Understanding that processes can be interleaved unpredictably due to scheduling/interrupts.
Notes
1) Context and scope
Peterson’s solution is a classic software-based solution to the critical-section problem.
It is restricted to two processes (P0 and P1) that alternate between their
critical sections and remainder sections. For process Pi, we denote the other process as
Pj, where j = 1 − i.
2) Shared variables used
Shared data items
boolean flag[2]: flag[i] = true means Pi is ready to enter its critical section.
int turn: indicates whose turn it is to enter the critical section (tie-breaker).
Meaning (must remember)
flag = intention (“I want to enter”).
turn = tie-break when both intend to enter.
The “gate condition” (easy memory)
A process waits only when: (other is interested) AND (it is the other’s turn).
In code: while (flag[j] && turn == j) { /* wait */ }
3) Peterson’s algorithm (standard pseudocode)
// Shared variables:
boolean flag[2] = {false, false};
int turn = 0;
// Code for process Pi (i = 0 or 1), where j = 1 - i
do {
flag[i] = true; // I want to enter the critical section
turn = j; // give the other process priority
while (flag[j] && turn == j) {
; // busy wait (spin)
}
// -------- critical section --------
flag[i] = false; // I am leaving the critical section
// -------- remainder section --------
} while (true);
Peterson’s solution uses two intent flags and one turn variable to control entry to the critical section.
4) Scenario walkthrough (both try to enter at the same time)
Suppose P0 and P1 attempt to enter together:
P0 sets flag[0]=true and then sets turn=1.
P1 sets flag[1]=true and then sets turn=0.
turn is a single shared variable, so only the last write remains.
If the last value becomes turn=0, then P1 waits (because turn==0 and flag[0]==true), while P0 enters.
If the last value becomes turn=1, then P0 waits, while P1 enters.
Result: exactly one process enters first; the other waits at the gate and enters after the first clears its flag.
5) Why Peterson satisfies the three requirements (exam-ready points)
Mutual Exclusion
If both are interested (flag[0]=flag[1]=true), only one can pass because turn can hold only one value.
The process that does not have the other’s turn proceeds; the other remains in the while loop.
Progress
If only one process wants to enter, it does not wait (the other’s flag is false).
If both want to enter, the turn mechanism ensures one is selected (no indefinite postponement).
Bounded Waiting
Each process gives priority to the other by setting turn=j.
After a process exits (sets flag[i]=false), the waiting process can proceed, preventing starvation in the two-process case.
Limitation (must mention)
Busy waiting: the waiting process spins and wastes CPU cycles.
Modern CPUs/compilers may reorder memory operations; classic Peterson logic is taught for algorithmic understanding, while real systems use hardware-supported synchronization primitives.
Worked Example
Shared counter update protected by Peterson’s solution (concept)

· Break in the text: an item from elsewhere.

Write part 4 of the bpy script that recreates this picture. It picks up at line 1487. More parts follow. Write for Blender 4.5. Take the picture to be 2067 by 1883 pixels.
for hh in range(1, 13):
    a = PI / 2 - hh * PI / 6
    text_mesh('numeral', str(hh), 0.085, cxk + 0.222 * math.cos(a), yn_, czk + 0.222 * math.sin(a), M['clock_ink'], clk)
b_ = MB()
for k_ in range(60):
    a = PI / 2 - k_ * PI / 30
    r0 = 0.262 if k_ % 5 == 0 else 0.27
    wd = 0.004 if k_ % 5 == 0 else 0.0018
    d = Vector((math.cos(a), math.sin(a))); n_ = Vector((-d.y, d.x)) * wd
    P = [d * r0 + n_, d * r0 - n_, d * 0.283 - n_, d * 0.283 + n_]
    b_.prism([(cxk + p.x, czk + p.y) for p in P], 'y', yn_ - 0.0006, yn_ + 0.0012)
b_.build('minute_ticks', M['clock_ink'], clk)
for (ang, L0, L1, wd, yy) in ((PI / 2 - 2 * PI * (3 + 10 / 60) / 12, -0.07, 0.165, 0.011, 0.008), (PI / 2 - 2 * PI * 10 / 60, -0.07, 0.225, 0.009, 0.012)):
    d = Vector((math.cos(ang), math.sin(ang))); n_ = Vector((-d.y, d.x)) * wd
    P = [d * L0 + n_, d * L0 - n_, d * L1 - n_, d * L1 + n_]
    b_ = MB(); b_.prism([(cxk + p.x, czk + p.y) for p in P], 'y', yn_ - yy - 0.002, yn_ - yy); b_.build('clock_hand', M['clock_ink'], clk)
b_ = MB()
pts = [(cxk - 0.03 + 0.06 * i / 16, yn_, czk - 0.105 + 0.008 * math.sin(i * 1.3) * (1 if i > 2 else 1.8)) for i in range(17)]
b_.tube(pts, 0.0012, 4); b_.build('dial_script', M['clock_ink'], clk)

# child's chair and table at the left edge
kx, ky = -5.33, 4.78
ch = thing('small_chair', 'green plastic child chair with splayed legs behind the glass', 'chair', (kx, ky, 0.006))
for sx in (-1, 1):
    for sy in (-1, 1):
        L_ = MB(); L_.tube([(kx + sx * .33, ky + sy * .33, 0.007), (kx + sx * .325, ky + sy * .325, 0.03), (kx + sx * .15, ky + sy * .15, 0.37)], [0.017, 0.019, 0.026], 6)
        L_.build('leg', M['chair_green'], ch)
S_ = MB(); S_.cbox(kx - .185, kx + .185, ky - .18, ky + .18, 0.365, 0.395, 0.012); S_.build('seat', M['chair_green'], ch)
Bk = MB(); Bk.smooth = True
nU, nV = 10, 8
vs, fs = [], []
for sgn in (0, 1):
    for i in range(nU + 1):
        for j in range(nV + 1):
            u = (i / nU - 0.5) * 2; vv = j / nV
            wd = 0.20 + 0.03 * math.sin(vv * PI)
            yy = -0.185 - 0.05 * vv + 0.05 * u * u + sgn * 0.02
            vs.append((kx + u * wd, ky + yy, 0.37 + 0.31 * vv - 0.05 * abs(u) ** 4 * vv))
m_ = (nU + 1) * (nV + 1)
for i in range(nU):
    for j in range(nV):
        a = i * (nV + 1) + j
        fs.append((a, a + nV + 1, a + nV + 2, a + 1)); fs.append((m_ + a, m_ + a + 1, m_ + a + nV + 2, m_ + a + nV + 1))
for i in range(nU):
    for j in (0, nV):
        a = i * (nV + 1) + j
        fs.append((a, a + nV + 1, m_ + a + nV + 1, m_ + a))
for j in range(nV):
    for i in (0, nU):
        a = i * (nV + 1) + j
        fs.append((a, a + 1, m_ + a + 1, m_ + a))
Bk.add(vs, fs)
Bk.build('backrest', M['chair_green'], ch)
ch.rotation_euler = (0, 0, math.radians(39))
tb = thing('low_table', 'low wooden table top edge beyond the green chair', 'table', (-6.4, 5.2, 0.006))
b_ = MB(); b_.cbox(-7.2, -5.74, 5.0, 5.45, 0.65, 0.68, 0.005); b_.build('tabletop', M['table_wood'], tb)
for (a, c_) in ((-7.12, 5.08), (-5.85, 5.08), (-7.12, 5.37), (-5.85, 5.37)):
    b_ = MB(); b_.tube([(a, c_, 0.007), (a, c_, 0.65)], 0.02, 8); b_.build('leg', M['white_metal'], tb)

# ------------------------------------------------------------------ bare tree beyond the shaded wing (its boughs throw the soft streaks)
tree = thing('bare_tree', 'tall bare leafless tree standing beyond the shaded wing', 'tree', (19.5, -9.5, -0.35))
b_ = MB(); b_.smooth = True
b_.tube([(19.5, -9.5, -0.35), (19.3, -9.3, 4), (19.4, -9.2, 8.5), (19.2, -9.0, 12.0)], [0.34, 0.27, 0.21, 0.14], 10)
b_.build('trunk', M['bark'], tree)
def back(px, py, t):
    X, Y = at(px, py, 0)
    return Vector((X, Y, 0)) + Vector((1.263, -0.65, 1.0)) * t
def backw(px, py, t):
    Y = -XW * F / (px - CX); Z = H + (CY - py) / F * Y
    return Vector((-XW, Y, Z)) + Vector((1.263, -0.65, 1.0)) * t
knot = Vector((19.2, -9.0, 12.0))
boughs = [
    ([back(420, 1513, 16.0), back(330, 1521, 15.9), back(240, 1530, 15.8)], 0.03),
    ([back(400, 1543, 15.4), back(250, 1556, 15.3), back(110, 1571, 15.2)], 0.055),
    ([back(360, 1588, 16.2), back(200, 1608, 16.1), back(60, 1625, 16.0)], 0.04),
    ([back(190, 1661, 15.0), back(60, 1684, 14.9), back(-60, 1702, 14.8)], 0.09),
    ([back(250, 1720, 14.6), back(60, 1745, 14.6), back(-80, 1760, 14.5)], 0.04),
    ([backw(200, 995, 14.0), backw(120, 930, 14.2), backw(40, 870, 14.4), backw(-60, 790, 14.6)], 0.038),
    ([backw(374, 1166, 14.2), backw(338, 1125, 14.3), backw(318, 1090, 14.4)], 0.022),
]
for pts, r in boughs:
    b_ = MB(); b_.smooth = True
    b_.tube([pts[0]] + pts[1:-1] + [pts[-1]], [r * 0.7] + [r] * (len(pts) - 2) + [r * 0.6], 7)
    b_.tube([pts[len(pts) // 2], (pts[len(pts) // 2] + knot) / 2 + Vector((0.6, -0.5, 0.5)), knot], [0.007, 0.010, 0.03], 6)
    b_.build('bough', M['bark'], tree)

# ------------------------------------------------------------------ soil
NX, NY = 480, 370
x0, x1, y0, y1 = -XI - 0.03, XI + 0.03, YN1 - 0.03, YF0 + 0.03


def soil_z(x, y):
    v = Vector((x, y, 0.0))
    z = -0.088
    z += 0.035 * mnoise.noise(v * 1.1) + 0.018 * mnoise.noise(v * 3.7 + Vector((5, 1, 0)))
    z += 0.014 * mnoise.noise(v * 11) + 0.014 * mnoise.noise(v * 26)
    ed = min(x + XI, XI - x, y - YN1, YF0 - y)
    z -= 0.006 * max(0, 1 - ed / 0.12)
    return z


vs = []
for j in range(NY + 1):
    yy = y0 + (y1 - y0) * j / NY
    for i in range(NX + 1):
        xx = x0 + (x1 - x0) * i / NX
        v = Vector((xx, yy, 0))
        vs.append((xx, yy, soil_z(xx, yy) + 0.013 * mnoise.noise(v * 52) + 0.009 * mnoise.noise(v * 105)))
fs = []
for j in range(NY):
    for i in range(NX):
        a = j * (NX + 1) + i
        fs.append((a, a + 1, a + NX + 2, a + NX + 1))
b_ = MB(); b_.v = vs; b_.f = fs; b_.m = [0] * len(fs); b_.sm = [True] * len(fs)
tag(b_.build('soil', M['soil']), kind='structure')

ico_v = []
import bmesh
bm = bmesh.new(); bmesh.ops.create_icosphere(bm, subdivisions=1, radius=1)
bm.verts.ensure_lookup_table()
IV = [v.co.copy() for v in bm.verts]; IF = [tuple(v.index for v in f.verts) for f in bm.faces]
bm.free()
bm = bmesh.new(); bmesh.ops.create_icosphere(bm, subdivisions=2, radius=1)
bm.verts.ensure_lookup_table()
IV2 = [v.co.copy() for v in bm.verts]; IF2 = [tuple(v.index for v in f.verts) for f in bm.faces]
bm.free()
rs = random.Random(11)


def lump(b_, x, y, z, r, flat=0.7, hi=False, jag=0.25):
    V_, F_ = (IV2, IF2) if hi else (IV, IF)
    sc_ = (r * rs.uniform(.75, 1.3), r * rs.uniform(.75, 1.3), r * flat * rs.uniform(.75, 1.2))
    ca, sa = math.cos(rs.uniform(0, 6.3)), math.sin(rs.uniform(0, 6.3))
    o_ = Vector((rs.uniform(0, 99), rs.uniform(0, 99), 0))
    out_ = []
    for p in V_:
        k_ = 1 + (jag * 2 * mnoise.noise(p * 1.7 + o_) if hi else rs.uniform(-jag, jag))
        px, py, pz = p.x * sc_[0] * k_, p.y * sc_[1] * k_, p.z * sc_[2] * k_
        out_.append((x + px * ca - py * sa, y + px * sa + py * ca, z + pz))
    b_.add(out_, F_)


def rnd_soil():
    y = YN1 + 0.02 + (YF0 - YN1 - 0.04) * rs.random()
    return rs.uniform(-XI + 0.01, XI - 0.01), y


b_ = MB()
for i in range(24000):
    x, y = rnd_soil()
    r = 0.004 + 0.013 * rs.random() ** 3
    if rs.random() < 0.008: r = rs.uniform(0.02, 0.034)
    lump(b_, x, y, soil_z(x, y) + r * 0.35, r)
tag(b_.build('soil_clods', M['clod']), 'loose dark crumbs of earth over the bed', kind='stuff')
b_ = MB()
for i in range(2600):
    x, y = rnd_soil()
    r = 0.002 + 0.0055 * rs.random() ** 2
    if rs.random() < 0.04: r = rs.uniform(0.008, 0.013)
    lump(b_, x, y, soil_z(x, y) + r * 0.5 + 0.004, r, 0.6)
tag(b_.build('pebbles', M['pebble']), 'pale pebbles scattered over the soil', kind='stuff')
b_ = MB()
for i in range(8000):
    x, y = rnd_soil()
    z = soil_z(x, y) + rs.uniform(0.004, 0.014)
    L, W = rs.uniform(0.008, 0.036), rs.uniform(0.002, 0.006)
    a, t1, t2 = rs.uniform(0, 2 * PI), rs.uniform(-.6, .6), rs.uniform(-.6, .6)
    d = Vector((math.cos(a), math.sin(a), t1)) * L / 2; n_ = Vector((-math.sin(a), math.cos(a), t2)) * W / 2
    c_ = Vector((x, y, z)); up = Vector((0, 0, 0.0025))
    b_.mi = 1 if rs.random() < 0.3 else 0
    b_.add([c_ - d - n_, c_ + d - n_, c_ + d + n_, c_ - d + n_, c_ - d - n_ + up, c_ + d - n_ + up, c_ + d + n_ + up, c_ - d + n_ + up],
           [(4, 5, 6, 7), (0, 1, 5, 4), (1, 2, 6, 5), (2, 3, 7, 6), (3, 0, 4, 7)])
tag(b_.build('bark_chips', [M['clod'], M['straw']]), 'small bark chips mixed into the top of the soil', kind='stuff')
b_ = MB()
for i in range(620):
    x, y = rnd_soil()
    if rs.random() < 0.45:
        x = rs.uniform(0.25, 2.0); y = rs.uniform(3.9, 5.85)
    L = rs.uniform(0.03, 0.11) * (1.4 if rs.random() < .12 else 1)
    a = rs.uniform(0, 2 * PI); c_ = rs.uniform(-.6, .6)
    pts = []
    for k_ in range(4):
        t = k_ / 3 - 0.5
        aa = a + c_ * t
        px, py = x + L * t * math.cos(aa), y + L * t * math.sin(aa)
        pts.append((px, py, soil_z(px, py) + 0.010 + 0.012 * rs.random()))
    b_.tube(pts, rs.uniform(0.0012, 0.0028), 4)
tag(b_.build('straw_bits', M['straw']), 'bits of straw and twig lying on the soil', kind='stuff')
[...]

Two processes update a shared variable count. The update must be inside the critical section.
Critical section example
// shared
int count = 0;
// critical section (protected by Peterson entry gate)
count = count + 1;
What Peterson ensures
Only one process executes count = count + 1 at a time.
No lost updates due to unsafe interleavings.
The other process waits at the gate condition and enters after exit.
One-Page Summary
Peterson’s solution is a classic software-only mutual exclusion algorithm for two processes.
Shared variables: flag[2] (intent) and turn (tie-breaker).
Entry protocol: set flag[i]=true, set turn=j, then wait while (flag[j] && turn==j).
Gate condition: a process waits only if the other is interested and it is the other’s turn.
Satisfies: mutual exclusion, progress, bounded waiting (for two processes, under classic assumptions).
Limitation: uses busy waiting; modern systems typically rely on hardware-supported primitives for real locking.